What Makes a Good Online Community Manager?

Although I have six blogs of my own, I would love to be a community manager for someone else. Why? When I started my first blog in 2004, I intended to write about my 30+years of recovery. I did that and more. Now I have completed five of the blogs as far as I wish to complete them. And my main blog doesn’t take much work—I post 3-5 times per week and may cut that back. I didn’t allow comments on my blogs until a few months ago because I wanted to have the time to develop everything I wanted to write about.

Having been a teacher and a counselor, I am at my happiest when I am contributing something to other people’s lives. I specifically love helping people who are helping others. So, of course, some of my favorite people are mothers. I have four amazing daughters-in-law who are really and truly my daughters. Each one is an inspiration to me. So I will be adding tidbits here and there about resources for moms and dads because each family in our core family works hard at being good parents.

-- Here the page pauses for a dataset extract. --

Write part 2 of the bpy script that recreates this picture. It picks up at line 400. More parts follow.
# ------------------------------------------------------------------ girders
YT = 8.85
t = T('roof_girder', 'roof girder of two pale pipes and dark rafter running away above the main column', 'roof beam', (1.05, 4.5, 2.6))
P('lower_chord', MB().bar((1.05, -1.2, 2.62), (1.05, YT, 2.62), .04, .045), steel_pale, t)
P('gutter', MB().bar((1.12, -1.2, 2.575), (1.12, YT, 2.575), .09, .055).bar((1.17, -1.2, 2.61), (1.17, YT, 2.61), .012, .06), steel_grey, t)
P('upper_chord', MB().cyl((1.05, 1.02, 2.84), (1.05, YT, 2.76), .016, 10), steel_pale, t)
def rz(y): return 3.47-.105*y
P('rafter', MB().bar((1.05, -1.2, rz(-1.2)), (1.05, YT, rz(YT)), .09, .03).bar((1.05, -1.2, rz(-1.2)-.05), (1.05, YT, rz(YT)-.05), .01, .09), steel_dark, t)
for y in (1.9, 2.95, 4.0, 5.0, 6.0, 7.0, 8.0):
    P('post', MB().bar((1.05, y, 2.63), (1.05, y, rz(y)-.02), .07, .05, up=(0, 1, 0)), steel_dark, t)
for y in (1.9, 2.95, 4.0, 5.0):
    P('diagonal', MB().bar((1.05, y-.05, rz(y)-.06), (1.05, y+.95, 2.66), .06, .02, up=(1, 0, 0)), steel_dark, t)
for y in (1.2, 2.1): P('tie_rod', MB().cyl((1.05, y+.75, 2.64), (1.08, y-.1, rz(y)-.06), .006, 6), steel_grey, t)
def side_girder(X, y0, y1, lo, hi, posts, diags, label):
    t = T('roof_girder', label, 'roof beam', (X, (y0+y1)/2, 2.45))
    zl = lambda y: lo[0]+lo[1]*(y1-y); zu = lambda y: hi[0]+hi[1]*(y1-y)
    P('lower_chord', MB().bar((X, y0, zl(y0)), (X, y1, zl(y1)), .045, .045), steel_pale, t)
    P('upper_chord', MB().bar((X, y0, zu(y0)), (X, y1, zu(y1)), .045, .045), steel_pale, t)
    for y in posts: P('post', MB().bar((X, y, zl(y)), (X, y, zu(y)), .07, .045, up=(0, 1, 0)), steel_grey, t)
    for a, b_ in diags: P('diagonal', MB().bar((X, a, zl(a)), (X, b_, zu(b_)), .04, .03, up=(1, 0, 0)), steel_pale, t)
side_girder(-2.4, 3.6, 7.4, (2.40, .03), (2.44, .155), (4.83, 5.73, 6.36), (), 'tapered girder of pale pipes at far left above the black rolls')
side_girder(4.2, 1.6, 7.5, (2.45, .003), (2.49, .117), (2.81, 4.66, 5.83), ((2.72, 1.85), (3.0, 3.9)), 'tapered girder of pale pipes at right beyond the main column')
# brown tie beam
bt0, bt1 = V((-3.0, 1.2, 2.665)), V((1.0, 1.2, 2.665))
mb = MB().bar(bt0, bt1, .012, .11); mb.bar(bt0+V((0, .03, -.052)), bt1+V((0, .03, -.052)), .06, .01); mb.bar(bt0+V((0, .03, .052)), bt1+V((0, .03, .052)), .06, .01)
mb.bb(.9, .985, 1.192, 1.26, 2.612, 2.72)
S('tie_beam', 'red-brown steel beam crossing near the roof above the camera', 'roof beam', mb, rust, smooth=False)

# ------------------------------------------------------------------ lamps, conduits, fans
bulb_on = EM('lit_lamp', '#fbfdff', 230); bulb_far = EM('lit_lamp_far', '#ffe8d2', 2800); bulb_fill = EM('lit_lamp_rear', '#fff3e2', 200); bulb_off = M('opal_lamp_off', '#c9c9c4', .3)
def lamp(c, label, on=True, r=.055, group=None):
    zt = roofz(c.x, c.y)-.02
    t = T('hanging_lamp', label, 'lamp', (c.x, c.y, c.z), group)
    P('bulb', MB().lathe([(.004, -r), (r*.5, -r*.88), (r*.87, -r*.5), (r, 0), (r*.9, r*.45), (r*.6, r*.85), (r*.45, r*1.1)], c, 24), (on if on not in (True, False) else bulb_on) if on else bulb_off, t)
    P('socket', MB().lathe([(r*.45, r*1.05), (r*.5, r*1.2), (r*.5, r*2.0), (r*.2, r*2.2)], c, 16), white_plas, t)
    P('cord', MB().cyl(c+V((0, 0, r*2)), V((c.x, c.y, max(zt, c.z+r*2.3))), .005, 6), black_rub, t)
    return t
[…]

So for today’s posts, I am collecting some ideas about what being an online community manager means.

In Mashable, Stuart Foster writes about the five essential traits for community managers. He suggests:

1.  Loving your job

2.  Ability to promote others as well as yourself

3.  Ability to empower and support your community

4.  Have a transparent, fun, and engaging personality

5.  Extensive knowledge about the company

I have been reading several job boards (the best I found is flexjobs.com) and contrary to what some believe, the need for community managers is growing. Bill Johnston lists several that he has come across. He also includes a link for anyone who wants to post an open position free of charge at Forum One Networks.

Why do I believe that I will be a good online community manager? Because I have in my 40+ years of work already have had eight different careers.

I have changed careers eight times. For several years I was bothered by not having a single direction is life. But when I finally realized that each career of mine (teaching, selling, counseling, managing, etc.) was really about one talent. That talent is the ability to motivate others to change. So I have really done one thing all my life—motivate.